In my defense, as I suggested in the post to which my friend is responding, I should say that I was judging the Star Tribune, among other things, in light of its extremely poor coverage of the Fifth District congressional race. If the Star Tribune with its resources was incapable of performing passably on that race in its own backyard — if we were able to contribute more working on that story in our spare time than the Star Tribune was with its numerous reporters who covered the race — then I thought my judgment was warranted.
JOHN adds: I’m on Scott’s side on this one. I don’t know whether the Star Tribune is literally the country’s worst newspaper; obviously it’s on our minds because it is our dominant local paper. But Scott’s critique of the Strib during the current election cycle was not directed primarily at the editorial board. On the contrary, the problems that Scott repeatedly documented were with the paper’s news reporters. They quite obviously buried news that they didn’t want to see the light of day because it would hurt the chances of their preferred candidate. There may be a wall between the news and editorial functions at the Strib, but on both sides of that wall sit loyal Democrats who put party above pretty much all else.

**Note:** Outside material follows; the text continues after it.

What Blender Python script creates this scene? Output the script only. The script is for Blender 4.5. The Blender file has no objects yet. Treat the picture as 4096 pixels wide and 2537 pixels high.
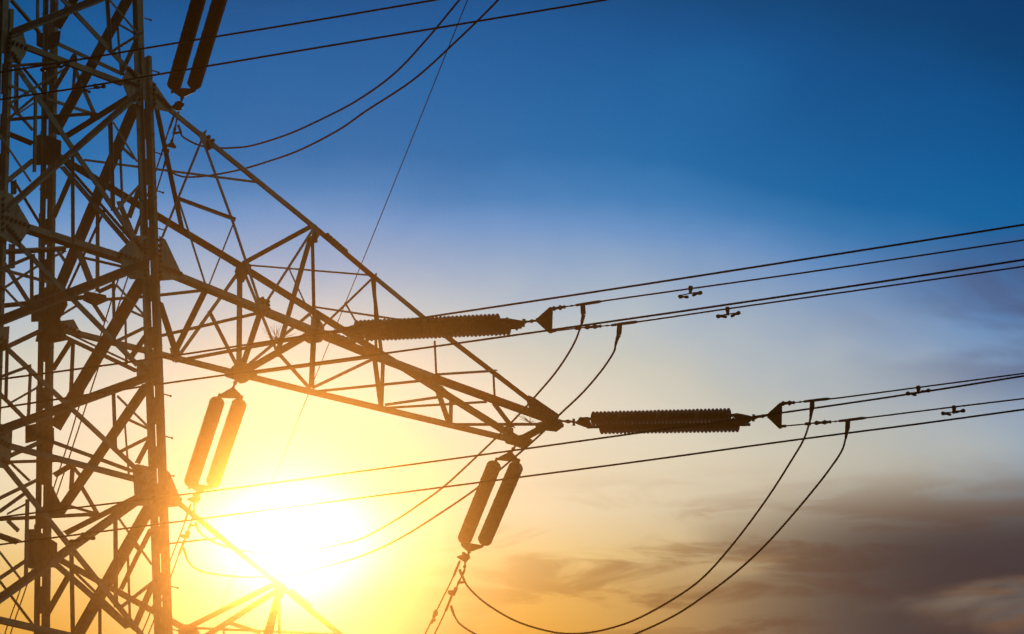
import bpy, bmesh, math
from mathutils import Vector, Matrix

# ------------------------------------------------------------------ survey of the place
# metres; the tower stands on the ground at GEO['base'], turned by GEO['psi']
GEO = {'psi': 0.68579, 'base': [-8.5103, 80.0, 0.0], 'a0': 1.58257, 'b0': 1.62904, 'ta': 0.02953, 'tb': 0.03303, 'H0': 41.18398, 'H1': 37.71222, 'H2': 33.54207, 'zA': 41.8577, 'zB': 41.82692, 'cam': [[0.9998, 0.0079, -0.018], [0.0197, -0.4016, 0.9156], [0.0, 0.9158, 0.4017]], 'lens': 176.97682, 'sun': [-0.0448, 0.9316, 0.3608]}
NORMALS = {'F': [0.0, -0.9995, 0.033], 'R': [-0.9996, 0.0, -0.0295], 'K': [-0.0, -0.9995, -0.033], 'AF': [0.1224, -0.9918, 0.0364], 'AK': [-0.0789, -0.9963, -0.0352], 'Z1': [-0.0, -0.0, -1.0], 'Z0': [-0.0, -0.0, -1.0], 'Z2': [-0.0, -0.0, -1.0], 'TP': [0.0775, -0.6284, -0.774], 'X1': [-1.0, -0.0, -0.0], 'X2': [-1.0, -0.0, -0.0], 'NF': [0.1498, -0.988, 0.0371], 'NK': [-0.1056, -0.9938, -0.0359], 'Z3': [-0.0, -0.0, -1.0]}

sc = bpy.context.scene
COL = sc.collection

def lin(c):
    return tuple((v / 255 / 12.92) if v / 255 <= .04045 else ((v / 255 + .055) / 1.055) ** 2.4 for v in c)

# ------------------------------------------------------------------ camera
cd = bpy.data.cameras.new('camera'); cam = bpy.data.objects.new('camera', cd); COL.objects.link(cam)
r, u, w = (Vector(v) for v in GEO['cam'])
cam.matrix_world = Matrix(((r.x, u.x, -w.x, 0), (r.y, u.y, -w.y, 0), (r.z, u.z, -w.z, 1.6), (0, 0, 0, 1)))
cd.sensor_width = 36; cd.lens = GEO['lens']; cd.clip_end = 6000; cd.clip_start = .5
sc.camera = cam
sc.view_settings.view_transform = 'Standard'; sc.view_settings.look = 'None'
sc.view_settings.exposure = 0; sc.view_settings.gamma = 1
sc.cycles.max_bounces = 4; sc.cycles.volume_bounces = 0; sc.cycles.diffuse_bounces = 2
sc.cycles.use_denoising = True; sc.cycles.denoising_input_passes = 'RGB_ALBEDO'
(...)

Sports, weather and theater coverage is another issue. Sid Hartman is one of the great sports columnists of all time; Pat Reusse is also a knowledgeable sports columnist. The Strib’s weather forecasting is no worse than anyone else’s, and my friend Graydon Royce does an excellent job of covering the local theater scene. But we buy a newspaper primarily for the news, and anyone who has followed our coverage of the recent campaign, especially Scott’s, can connect the dots.